Four Corners: What sports tradition would you like to see eliminated?

November 30, 2009

Anthem has lost meaning
Nick Fierro, The Morning Call

The national anthem should be eliminated from all but the most important sporting events in this country, such as Super Bowls, World Series and Ultimate Fighting title bouts.

Just kidding on the last one, but you should get the idea by now that having to stand for this song at every event and every level of sport from T-ball to the pros has become just a little ridiculous.

At one time, such as when this tradition began during World War II, it might have been a good idea to promote patriotism. Now, all it promotes is … nothing. It has become a mindless exercise.

Think about all the times you stand for this song and then try to remember the times you actually think about how proud you are to be an American when it's playing.

Then you'll know what I'm talking about.

nfierro@tribune.com

Hands down: The shake
Dom Amore, Hartford Courant

The Patriots embarrassed the Jets last week, and made a point of it - throwing long with a few seconds to go and putting Randy Moss in on defense to stop a meaningless Hail Mary on the last play. So it was no surprise to see Bill Belichick and Rex Ryan shake hands with the same expressions they'd wear for a root canal with no anesthetic. Belichick pulled his hand back and looked away so quickly, it was like he'd shaken hands with Swamp Thing.

Anyway, this is a tradition football can discontinue at any time now. We all like sportsmanship and want our kids to see examples of it, but kids are smart enough to know when it's insincere and meaningless. Let coaches who are friends, who have respect for each other, go out and shake hands after a game. But when coaches clearly dislike or disrespect each other, what's the point?

damore@courant.com

Pitch the first pitch
Peter Schmuck, Baltimore Sun

It's time to start a movement to get rid of baseball's ceremonial first pitch, because the only person who finds it entertaining is the notable citizen, celebrity or politician who gets an extra 15 seconds of fame for throwing it.

There are exceptions, of course. The fans pay attention when the president or some really big celebrity shows up on the mound for the first-ball ceremony, but who really cares if the CEO of some local insurance company that sponsors the team can lob a baseball 60 feet to the backup catcher?

If baseball must continue this tradition, I have a suggestion.
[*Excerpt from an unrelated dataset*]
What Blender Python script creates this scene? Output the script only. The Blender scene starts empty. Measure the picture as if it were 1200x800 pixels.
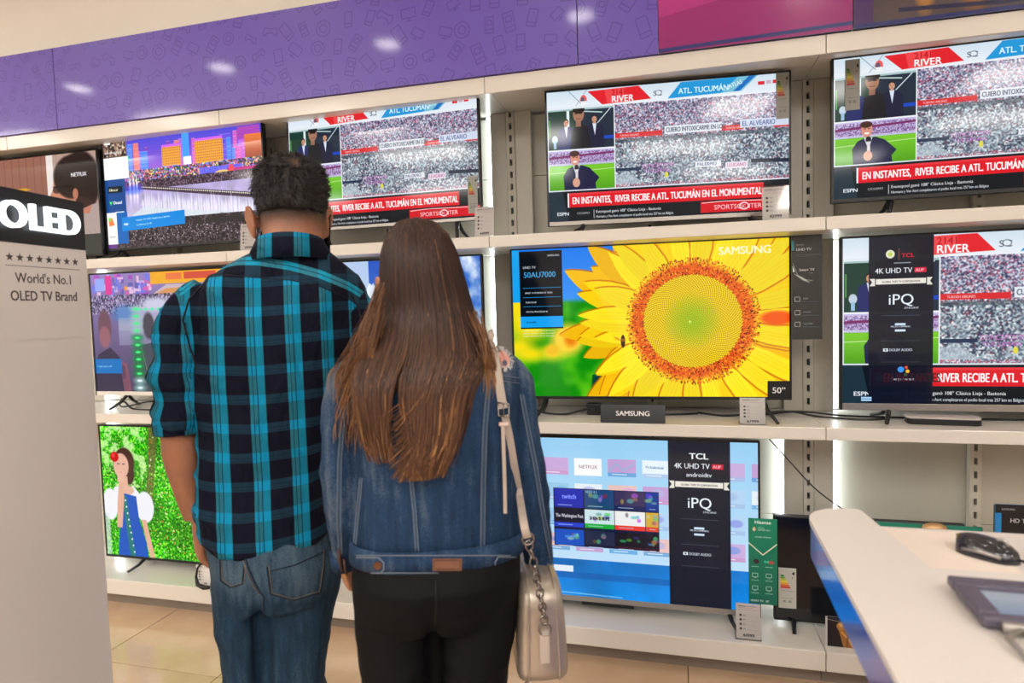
import bpy, bmesh, math, random
import numpy as np
from math import sin, cos, pi, radians, sqrt, atan2, hypot
from mathutils import Vector, Matrix, noise as mnoise
from mathutils.bvhtree import BVHTree

C = bpy.context.scene.collection
scene = bpy.context.scene
rng = np.random.default_rng(7)
random.seed(7)

# ------------------------------------------------------------------ camera
CAM_F, CAM_PITCH, CAM_YAW, CAM_ROLL, CAM_H, CAM_D = 728.0, .0546, -.25277, -.0276, 1.4724, 2.4582
def cam_axes():
    cy, sy = cos(CAM_YAW), sin(CAM_YAW)
    fw = Vector((sy, cy, 0)); rt = Vector((cy, -sy, 0)); up = Vector((0, 0, 1))
    cp, sp = cos(CAM_PITCH), sin(CAM_PITCH)
    f2 = fw*cp - up*sp; u2 = up*cp + fw*sp
    cr, sr = cos(CAM_ROLL), sin(CAM_ROLL)
    return rt*cr + u2*sr, u2*cr - rt*sr, f2
RT, UP, FW = cam_axes()
EYE = Vector((0, -CAM_D, CAM_H))
cd = bpy.data.cameras.new('camera'); cam = bpy.data.objects.new('camera', cd); C.objects.link(cam)
m = Matrix((RT, UP, -FW)).transposed().to_4x4(); m.translation = EYE
cam.matrix_world = m
cd.sensor_width = 36; cd.lens = 36*CAM_F/1200; cd.clip_start = .05
cd.dof.use_dof = True; cd.dof.focus_distance = 2.2; cd.dof.aperture_fstop = 4.0
scene.camera = cam

# ------------------------------------------------------------------ light and exposure
scene.view_settings.view_transform = 'Standard'; scene.view_settings.look = 'None'
scene.view_settings.gamma = 1; scene.view_settings.exposure = 0.0
world = bpy.data.worlds.new('world'); scene.world = world; world.use_nodes = True
world.node_tree.nodes['Background'].inputs[0].default_value = (1, .95, .88, 1)
world.node_tree.nodes['Background'].inputs[1].default_value = .35
PANEL_W = 22.0     # strength of the ceiling panels' own light
def area(name, loc, sx, sy, power, col=(1, .93, .84)):
    l = bpy.data.lights.new(name, 'AREA'); l.shape = 'RECTANGLE'; l.size = sx; l.size_y = sy
    l.energy = power; l.color = col
    o = bpy.data.objects.new(name, l); C.objects.link(o); o.location = loc
    return o

# ------------------------------------------------------------------ small helpers
def ray(u, v): return FW + RT*((u-600)/CAM_F) - UP*((v-400)/CAM_F)
def at_y(u, v, y):
    d = ray(u, v); return EYE + d*((y-EYE.y)/d.y)
def at_z(u, v, z):
    d = ray(u, v); return EYE + d*((z-EYE.z)/d.z)
def at_d(u, v, t): return EYE + ray(u, v)*t

def s2l(c): return tuple(((x/12.92) if x <= .04045 else ((x+.055)/1.055)**2.4) for x in c)
def rgb(r, g, b): return s2l((r/255, g/255, b/255))

def mat(name, col, rough=.5, metal=0, emit=None, es=0, spec=.5, coat=0, bump=None, vary=None, trans=0):
    """procedural material; bump=(scale,strength,distance) noise relief; vary=(scale,amount) tonal variation"""
    m = bpy.data.materials.new(name); m.use_nodes = True
    nt = m.node_tree; b = nt.nodes['Principled BSDF']
    b.inputs['Base Color'].default_value = (*col, 1); b.inputs['Roughness'].default_value = rough
    b.inputs['Metallic'].default_value = metal; b.inputs['Specular IOR Level'].default_value = spec
    b.inputs['Coat Weight'].default_value = coat; b.inputs['Coat Roughness'].default_value = .08
    b.inputs['Transmission Weight'].default_value = trans
    if emit: b.inputs['Emission Color'].default_value = (*emit, 1); b.inputs['Emission Strength'].default_value = es
    tc = nt.nodes.new('ShaderNodeTexCoord')
    if vary:
        n = nt.nodes.new('ShaderNodeTexNoise'); n.inputs['Scale'].default_value = vary[0]; n.inputs['Detail'].default_value = 4
        nt.links.new(tc.outputs['Object'], n.inputs['Vector'])
        hsv = nt.nodes.new('ShaderNodeHueSaturation'); hsv.inputs['Color'].default_value = (*col, 1)
        mr = nt.nodes.new('ShaderNodeMapRange'); mr.inputs[1].default_value = .3; mr.inputs[2].default_value = .7
        mr.inputs[3].default_value = 1-vary[1]; mr.inputs[4].default_value = 1+vary[1]
        nt.links.new(n.outputs['Fac'], mr.inputs[0]); nt.links.new(mr.outputs[0], hsv.inputs['Value'])
        nt.links.new(hsv.outputs[0], b.inputs['Base Color'])
    if bump:
        n2 = nt.nodes.new('ShaderNodeTexNoise'); n2.inputs['Scale'].default_value = bump[0]; n2.inputs['Detail'].default_value = 5
        nt.links.new(tc.outputs['Object'], n2.inputs['Vector'])
        bp = nt.nodes.new('ShaderNodeBump'); bp.inputs['Strength'].default_value = bump[1]; bp.inputs['Distance'].default_value = bump[2]
        nt.links.new(n2.outputs['Fac'], bp.inputs['Height']); nt.links.new(bp.outputs[0], b.inputs['Normal'])
    return m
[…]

I think it would be much more interesting if the person being honored - particularly if it's a politician - had to catch the pitch instead from the hardest thrower on the home team. I'd pay to see that.

pschmuck@tribune.com

Nix the 7th-inning stretch
Shannon Ryan, Chicago Tribune

Perhaps the only game in which players can potentially compete without moving doesn't need a break.

A game without a clock that could potentially last for days and has 17 breaks doesn't need a timeout.
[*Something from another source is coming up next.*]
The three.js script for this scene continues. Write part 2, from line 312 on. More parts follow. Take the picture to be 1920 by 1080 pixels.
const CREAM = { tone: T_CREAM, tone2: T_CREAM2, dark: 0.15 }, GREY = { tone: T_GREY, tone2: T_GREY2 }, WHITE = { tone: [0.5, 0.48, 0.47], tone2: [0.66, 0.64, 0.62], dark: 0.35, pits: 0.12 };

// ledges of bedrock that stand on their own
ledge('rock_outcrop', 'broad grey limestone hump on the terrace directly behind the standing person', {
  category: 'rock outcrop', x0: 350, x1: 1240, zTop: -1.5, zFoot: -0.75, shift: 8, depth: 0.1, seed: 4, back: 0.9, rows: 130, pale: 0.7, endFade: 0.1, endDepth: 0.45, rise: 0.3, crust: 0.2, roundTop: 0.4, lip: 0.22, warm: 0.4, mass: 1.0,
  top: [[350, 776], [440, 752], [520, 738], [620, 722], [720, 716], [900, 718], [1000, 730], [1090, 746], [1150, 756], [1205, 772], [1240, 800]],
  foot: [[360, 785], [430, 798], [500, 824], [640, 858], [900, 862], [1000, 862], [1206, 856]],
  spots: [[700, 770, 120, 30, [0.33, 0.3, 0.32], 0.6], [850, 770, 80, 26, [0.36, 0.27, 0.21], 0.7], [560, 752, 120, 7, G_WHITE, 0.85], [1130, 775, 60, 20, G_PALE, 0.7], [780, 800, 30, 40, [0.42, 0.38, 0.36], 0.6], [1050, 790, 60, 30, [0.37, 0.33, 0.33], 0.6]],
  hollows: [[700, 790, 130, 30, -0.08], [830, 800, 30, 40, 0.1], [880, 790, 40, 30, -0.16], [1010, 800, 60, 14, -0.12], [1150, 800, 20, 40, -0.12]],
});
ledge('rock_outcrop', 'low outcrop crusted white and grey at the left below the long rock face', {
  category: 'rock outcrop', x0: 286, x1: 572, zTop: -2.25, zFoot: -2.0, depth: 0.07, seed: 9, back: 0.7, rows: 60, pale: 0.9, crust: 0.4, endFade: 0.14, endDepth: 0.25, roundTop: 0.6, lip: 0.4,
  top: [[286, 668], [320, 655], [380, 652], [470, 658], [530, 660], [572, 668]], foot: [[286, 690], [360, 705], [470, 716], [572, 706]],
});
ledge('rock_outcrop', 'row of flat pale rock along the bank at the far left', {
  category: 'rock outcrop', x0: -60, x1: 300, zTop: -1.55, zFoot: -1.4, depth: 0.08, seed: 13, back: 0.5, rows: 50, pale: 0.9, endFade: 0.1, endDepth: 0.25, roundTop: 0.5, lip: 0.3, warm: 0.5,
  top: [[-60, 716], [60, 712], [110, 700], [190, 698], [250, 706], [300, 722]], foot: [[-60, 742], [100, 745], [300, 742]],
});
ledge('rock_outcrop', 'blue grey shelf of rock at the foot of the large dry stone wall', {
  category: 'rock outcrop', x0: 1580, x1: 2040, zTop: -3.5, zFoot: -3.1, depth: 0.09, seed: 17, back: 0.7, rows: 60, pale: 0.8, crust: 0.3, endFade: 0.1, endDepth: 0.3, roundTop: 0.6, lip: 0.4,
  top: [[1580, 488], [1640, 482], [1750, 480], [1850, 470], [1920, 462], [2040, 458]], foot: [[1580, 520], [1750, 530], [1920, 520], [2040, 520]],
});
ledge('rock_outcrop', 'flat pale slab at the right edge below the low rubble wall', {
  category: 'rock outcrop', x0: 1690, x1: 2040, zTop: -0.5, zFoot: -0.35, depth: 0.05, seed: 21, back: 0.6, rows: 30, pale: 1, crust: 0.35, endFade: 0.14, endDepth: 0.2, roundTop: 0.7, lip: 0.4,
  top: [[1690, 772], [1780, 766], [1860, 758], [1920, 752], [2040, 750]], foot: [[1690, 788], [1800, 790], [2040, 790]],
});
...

The seventh-inning stretch in baseball is like yawning in the middle of a nap.

It's completely unnecessary and counterproductive. It adds time to a game that's lost generations of fans who have grown bored with the endlessness of it all.

That is unless I'm missing the point and it's intended to wake up everyone in the stands.

People certainly become alert at Wrigley Field during the tired tradition, usually to plug their ears as celebrities lead the sing-along with the wrong off-key, off-beat words.

MLB needs to help MLB. It's time to put the seventh-inning stretch to bed.